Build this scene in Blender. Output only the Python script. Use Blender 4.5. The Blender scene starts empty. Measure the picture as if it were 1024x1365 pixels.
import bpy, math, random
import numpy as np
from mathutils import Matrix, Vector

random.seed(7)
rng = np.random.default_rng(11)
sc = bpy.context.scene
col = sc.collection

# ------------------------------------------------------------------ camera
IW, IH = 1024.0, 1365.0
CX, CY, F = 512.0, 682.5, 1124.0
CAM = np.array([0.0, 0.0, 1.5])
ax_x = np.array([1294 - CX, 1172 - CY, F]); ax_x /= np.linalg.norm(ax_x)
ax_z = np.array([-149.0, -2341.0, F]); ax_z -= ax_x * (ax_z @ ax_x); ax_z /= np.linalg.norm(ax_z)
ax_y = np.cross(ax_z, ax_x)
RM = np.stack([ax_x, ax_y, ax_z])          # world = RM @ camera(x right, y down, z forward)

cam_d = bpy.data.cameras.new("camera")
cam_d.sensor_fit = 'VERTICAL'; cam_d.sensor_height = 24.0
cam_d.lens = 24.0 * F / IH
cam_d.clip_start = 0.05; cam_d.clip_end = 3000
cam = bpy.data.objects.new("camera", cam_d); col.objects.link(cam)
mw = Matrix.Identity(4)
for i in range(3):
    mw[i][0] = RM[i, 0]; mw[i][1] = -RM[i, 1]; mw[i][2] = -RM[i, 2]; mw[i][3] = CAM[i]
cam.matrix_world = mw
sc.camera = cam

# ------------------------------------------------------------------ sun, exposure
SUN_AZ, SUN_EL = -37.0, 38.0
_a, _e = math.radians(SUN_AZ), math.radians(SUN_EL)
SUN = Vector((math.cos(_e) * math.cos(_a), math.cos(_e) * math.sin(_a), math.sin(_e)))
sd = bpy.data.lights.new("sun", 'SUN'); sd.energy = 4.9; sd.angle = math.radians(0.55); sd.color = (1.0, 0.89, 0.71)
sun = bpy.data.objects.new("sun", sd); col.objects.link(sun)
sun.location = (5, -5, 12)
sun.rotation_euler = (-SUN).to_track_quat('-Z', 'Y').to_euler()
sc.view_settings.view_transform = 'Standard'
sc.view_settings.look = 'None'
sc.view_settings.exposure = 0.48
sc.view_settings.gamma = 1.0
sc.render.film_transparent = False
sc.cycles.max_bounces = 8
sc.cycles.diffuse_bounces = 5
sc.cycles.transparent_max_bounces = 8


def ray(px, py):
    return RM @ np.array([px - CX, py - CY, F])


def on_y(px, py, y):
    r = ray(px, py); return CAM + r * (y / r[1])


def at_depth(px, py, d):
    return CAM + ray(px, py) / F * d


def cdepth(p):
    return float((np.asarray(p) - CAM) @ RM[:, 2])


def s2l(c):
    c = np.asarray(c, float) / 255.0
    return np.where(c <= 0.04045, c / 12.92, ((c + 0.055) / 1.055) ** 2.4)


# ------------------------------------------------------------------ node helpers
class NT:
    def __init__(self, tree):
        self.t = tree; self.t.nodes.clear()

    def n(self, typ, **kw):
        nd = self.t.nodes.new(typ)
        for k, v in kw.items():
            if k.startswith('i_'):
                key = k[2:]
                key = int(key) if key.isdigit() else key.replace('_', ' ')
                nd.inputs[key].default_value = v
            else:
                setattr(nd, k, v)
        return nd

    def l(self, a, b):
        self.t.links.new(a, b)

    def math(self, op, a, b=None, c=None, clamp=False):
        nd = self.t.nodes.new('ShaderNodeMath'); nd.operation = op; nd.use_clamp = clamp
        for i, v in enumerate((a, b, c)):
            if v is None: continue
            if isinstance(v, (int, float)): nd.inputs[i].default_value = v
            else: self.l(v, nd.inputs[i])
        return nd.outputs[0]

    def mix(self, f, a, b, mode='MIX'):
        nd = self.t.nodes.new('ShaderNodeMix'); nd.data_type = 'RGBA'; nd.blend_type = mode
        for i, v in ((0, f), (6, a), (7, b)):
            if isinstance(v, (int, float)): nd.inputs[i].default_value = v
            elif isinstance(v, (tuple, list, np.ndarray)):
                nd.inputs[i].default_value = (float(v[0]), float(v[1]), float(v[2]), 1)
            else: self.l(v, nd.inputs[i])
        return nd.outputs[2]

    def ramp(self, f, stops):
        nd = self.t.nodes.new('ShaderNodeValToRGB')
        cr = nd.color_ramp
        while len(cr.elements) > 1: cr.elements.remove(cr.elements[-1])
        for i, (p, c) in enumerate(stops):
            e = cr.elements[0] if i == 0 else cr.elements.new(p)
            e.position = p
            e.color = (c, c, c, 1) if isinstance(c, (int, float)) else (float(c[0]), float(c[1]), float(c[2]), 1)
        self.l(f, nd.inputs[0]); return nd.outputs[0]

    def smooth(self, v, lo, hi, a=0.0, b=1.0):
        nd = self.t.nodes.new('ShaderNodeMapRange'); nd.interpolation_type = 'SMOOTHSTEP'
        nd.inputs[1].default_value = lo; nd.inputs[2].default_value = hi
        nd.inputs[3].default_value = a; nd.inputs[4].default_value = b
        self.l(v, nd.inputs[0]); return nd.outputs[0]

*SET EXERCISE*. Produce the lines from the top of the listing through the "sc.camera = cam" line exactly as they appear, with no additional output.

*RESPONSE FOR THIS EXERCISE*.
Build this scene in Blender. Output only the Python script. Use Blender 4.5. The Blender scene starts empty. Measure the picture as if it were 1024x1365 pixels.
import bpy, math, random
import numpy as np
from mathutils import Matrix, Vector

random.seed(7)
rng = np.random.default_rng(11)
sc = bpy.context.scene
col = sc.collection

# ------------------------------------------------------------------ camera
IW, IH = 1024.0, 1365.0
CX, CY, F = 512.0, 682.5, 1124.0
CAM = np.array([0.0, 0.0, 1.5])
ax_x = np.array([1294 - CX, 1172 - CY, F]); ax_x /= np.linalg.norm(ax_x)
ax_z = np.array([-149.0, -2341.0, F]); ax_z -= ax_x * (ax_z @ ax_x); ax_z /= np.linalg.norm(ax_z)
ax_y = np.cross(ax_z, ax_x)
RM = np.stack([ax_x, ax_y, ax_z])          # world = RM @ camera(x right, y down, z forward)

cam_d = bpy.data.cameras.new("camera")
cam_d.sensor_fit = 'VERTICAL'; cam_d.sensor_height = 24.0
cam_d.lens = 24.0 * F / IH
cam_d.clip_start = 0.05; cam_d.clip_end = 3000
cam = bpy.data.objects.new("camera", cam_d); col.objects.link(cam)
mw = Matrix.Identity(4)
for i in range(3):
    mw[i][0] = RM[i, 0]; mw[i][1] = -RM[i, 1]; mw[i][2] = -RM[i, 2]; mw[i][3] = CAM[i]
cam.matrix_world = mw
sc.camera = cam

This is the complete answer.